The composition of a measurable function with a continuous function

Question

I know that the composition of a continuous function with a measurable function is measurable, however the composition of a measurable function with a continuous function is not necessarily measurable (I suppose). What example can you give? Thank you!

Detail. I mean function f is measurable if set A = $\{x: f(x) < C \}$ for any $C \in \mathbb{R}$ is measurable

Answer 1

The composition of a Lebesgue measurable function with a continuous function need not be Lebesgue measurable.

Take our measurable set to be the Cantor set $C$, and let $h:[0,1]\rightarrow [0,1]$ be the Cantor-Lebesgue function. This is continuous and $h(C)=[0,1].$ Let $g:[0,1]\rightarrow [0,2]$ be defined via $g(x)=x+h(x),$ which is both continuous and injective; hence, its inverse is continuous. Since $g(C)$ has positive measure there is a non-measurable subset $D\subset g(C)$. Call $E=g^{-1}(D).$ This must have measure zero, as it's a subset of $C$. If you define $f(x)=\chi_E(x)$, then this is a measurable function, as $E$ is measurable. However, $f\circ g^{-1}:[0,2]\rightarrow [0,1]$ is non-measurable.

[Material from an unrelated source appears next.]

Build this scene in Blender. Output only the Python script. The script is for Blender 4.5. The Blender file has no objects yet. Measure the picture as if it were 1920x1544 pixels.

Indeed, it equals $\chi_D$, and you can check that $(1/2,1]$ is open in $[0,1]$, but $(f\circ g^{-1})^{-1} ((1/2,1])=D,$ which is not measurable.

Answer 2

If you mean that measurable function $f:\mathbb{R}\to\mathbb{R}$ is a function such that $f^{-1}(B)$ is a Borel set for any Borel set $B\subseteq \mathbb{R}$, then if $g$ is continuous, $g$ is measurable, and so both $f\circ g$ and $g\circ f$ are measurable.